Tarantino isn’t interested in Tate because he’s not interested in the “new Hollywood” she represents, either. This film is made by a man who’s favorite thing to do is namecheck Charles Bronson, and his love for men like Bronson is clear throughout the film. It speaks volumes that Pitt’s Booth is the character with the most screen time, despite being nominally second banana to DiCaprio’s famous Dalton. Dalton is the fake, overly-emotional, nervous wreck of an actor who audiences are supposed to look down on; Booth is the real cowboy. It’s Booth who gets to take a trip out to the Manson ranch and Booth who senses the danger while his boss is at work. It’s Booth who has the sex appeal and swagger, and yet he also flashes his moral center when he chooses not to sleep with a young and nubile girl because she’s underage. All this despite hints that Booth previously murdered his wife and got away with it.

Tarantino is obviously nostalgic for the past, when everyone in Hollywood partied together and cowboys were real. But while there may not be many cowboys in Beverly Hills anymore, in a lot of ways, Hollywood hasn’t changed much. DiCaprio’s Dalton sneers at the lucrative new “spaghetti western” genre, echoing the actor’s own pretentious sneering at branded franchises in articles that proclaim him “the last movie star.” Pitt’s coiled snake of a character is dogged by claims that women in the industry won’t work with him because he killed his wife, an uncomfortable plotline when you recall that his divorce from Angelina Jolie began with allegations of child abuse (no charges were ever brought.)

Tarantino’s casting choices also betray the confidence — and convenient memory loss — of a privileged white man. Tossed in among the insane parade of A-list names sits Maya Hawke, daughter of Tarantino’s muse from his first decade of work, Uma Thurman. Hawke is only a year or so younger than her mother was when Tarantino cast Thurman in “Pulp Fiction.” In the end, Hollywood hasn’t changed much at all, if the daughter of the woman who accused Tarantino of nearly killing her on set is fighting for the chance to work with him. Tarantino throws a multitude of movie references in the film, but he apparently missed one — Matthew McConaughey’s famous line from “Dazed and Confused:” “I get older, they stay the same age.”

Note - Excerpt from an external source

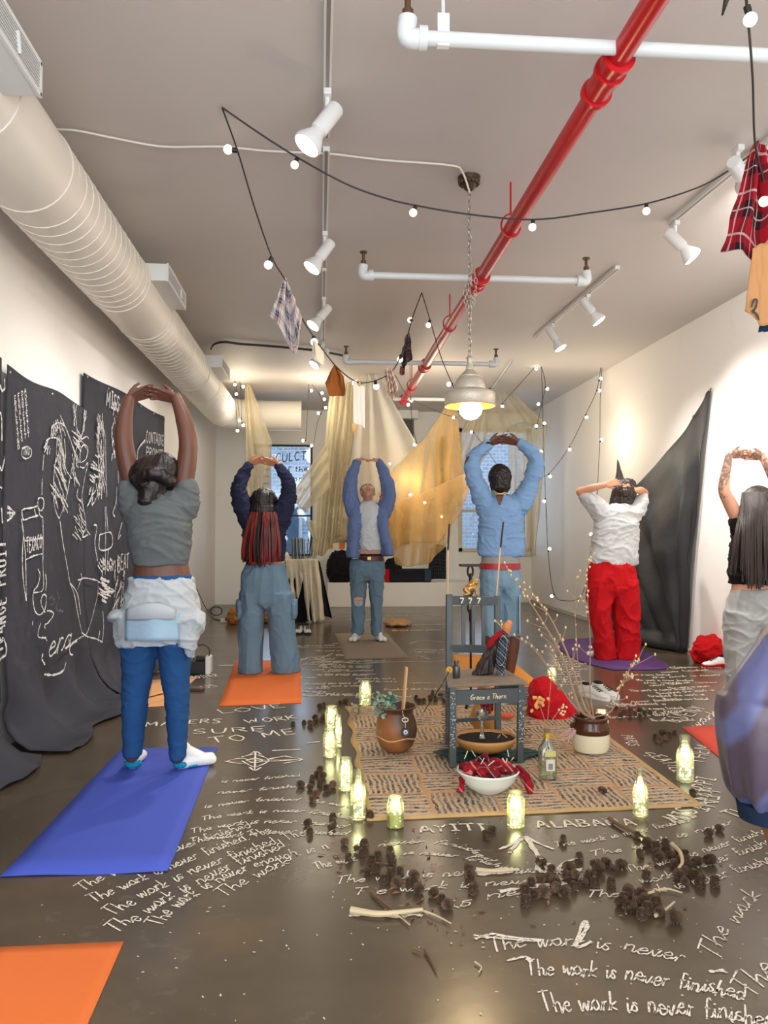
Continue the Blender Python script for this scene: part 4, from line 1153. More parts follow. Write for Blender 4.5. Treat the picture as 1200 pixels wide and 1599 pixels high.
# ================================================================ black cloth panels on the left wall
def blackcloth():
    t = NT('black_canvas'); c = t.mix(t.noise(2.5, 5), srgb((44, 44, 52)), srgb((60, 60, 68)))
    d = t.ramp(t.noise(3.5, 6, rough=0.7), [(0.58, (0, 0, 0, 1)), (0.8, (1, 1, 1, 1))])
    c = t.mix(t.math('MULTIPLY', d, 0.18), c, srgb((130, 130, 136)))
    b = t.bsdf(Base_Color=c, Roughness=0.85); b.inputs['Specular IOR Level'].default_value = 0.25
    t.t.links.new(t.bump(t.noise(10, 4), .3, .02), b.inputs['Normal'])
    return t.done(b.outputs[0])
M_canvas = blackcloth()
M_pin = plain('steel_pin', (190, 190, 190), 0.3, 0.8)
NX = Vector((1, 0, 0))
def wpanel(label, y0, y1, ztop, run, seed, loc_x=XL + 0.035, rise=0.0):
    t = thing('chalk_drawn_cloth', label, 'black cloth', (loc_x, (y0 + y1) / 2, 0))
    rows = []; n = 26; k = 44
    for i in range(n):
        v = i / (n - 1); row = []
        for j in range(k):
            u = j / (k - 1); y = y0 + (y1 - y0) * u
            zt = ztop + rise * u + 0.012 * math.sin(u * 9 + seed)
            # arc length down the cloth: wall, bend, then out over the floor
            L = zt - 0.30 + 0.45 + run * (1 + 0.25 * math.sin(u * 7 + seed)); s = L * v
            fold = 0.03 * math.sin(u * 15 + seed * 2) + 0.03 * noise.noise((u * 5, seed, v * 3))
            if s < zt - 0.30: x = loc_x + 0.004 * math.sin(u * 12 + seed); z = zt - s; x += max(0, (0.75 - z)) * 0.10 + max(0, .6 - z) * fold
            elif s < zt - 0.30 + 0.45:
                a = (s - (zt - 0.30)) / 0.45; x = loc_x + 0.045 + 0.23 * a * a + fold * (1 + a); z = 0.30 * (1 - a) ** 1.5 + 0.008
            else:
                a = s - (zt - 0.30 + 0.45); x = loc_x + 0.275 + a + fold; z = 0.008 + 0.03 * abs(noise.noise((u * 9, a * 6, seed))) + (abs(fold) * .3)
            row.append(Vector((x, y + 0.02 * math.sin(v * 5 + seed), z)))
        rows.append(row)
    obj('cloth', MB().grid(rows), M_canvas, t, solid=0.003)
    npin = max(2, int((y1 - y0) / 0.55))
    for i in range(npin + 1):
        y = y0 + 0.04 + (y1 - y0 - 0.08) * i / npin
        obj('pin', MB().ell((loc_x + 0.008, y, ztop + rise * i / npin - 0.03), (0.006, 0.009, 0.009), None, 10, 6), M_pin, t)
    return t
pa = wpanel('nearest black cloth on the left wall, lettered vertically in chalk', 2.6, 4.37, 2.15, 0.0, 1.0, XL + 0.03)
pb = wpanel('black cloth on the left wall with chalk heart and fuel pump drawing', 4.41, 5.86, 2.11, 0.10, 2.3, XL + 0.045)
pc = wpanel('farthest and tallest black cloth on the left wall, behind the grey tee person', 5.90, 8.88, 2.38, 0.05, 4.1, XL + 0.03, 0.10)
def draw(parent, strokes, wd=0.012, X=XL + 0.062, mat=None, name='chalk_drawing', per=5):
    mb = MB()
    for s in strokes:
        P = []
        for a, b in s:
            p = wal(a, b, X)
            if p.z < .85: p = wal(a, b, X + (.85 - p.z) * .14 + max(0, .6 - p.z) * .06)
            P.append(p)
        if len(P) > 2: P = smoothline(P, per)
        else: P = [P[0].lerp(P[1], k / 4) for k in range(5)]
        ribbon(mb, P, wd, NX, 0.3)
    o = obj(name, mb, mat or M_chalkw, parent, smooth=False); return o
def q(pts, ox=0, oy=560, s=3.2): return [(ox + a / s, oy + b / s) for a, b in pts]
def hatch(cx, cy, rx, ry, n, ang, ln, seed=0):
    r = random.Random(seed); out = []
    for _ in range(n):
        x = cx + r.uniform(-rx, rx); y = cy + r.uniform(-ry, ry); a = math.radians(ang + r.uniform(-14, 14)); l = ln * r.uniform(.5, 1.2)
        out.append(q([(x - math.cos(a) * l, y - math.sin(a) * l), (x + r.uniform(-4, 4), y), (x + math.cos(a) * l, y + math.sin(a) * l)]))
    return out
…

Which brings me to the film’s finale, which Sony marketing has worked hard to keep under wraps. I’m not sure how anyone who has seen either Tarantino’s “Inglourious Basterds” or “Django Unchained” (both of which are loudly referenced in this film) couldn’t put two and two together. But at least those revenge fantasies allowed the victims of injustice to have the last word. Here, Tate and her crowd are denied any sort of agency or awareness. Instead, they party on while the old white cowboys of the era do the dirty work, old Hollywood saving the new. Apparently in Tarantino’s dreams, they still do.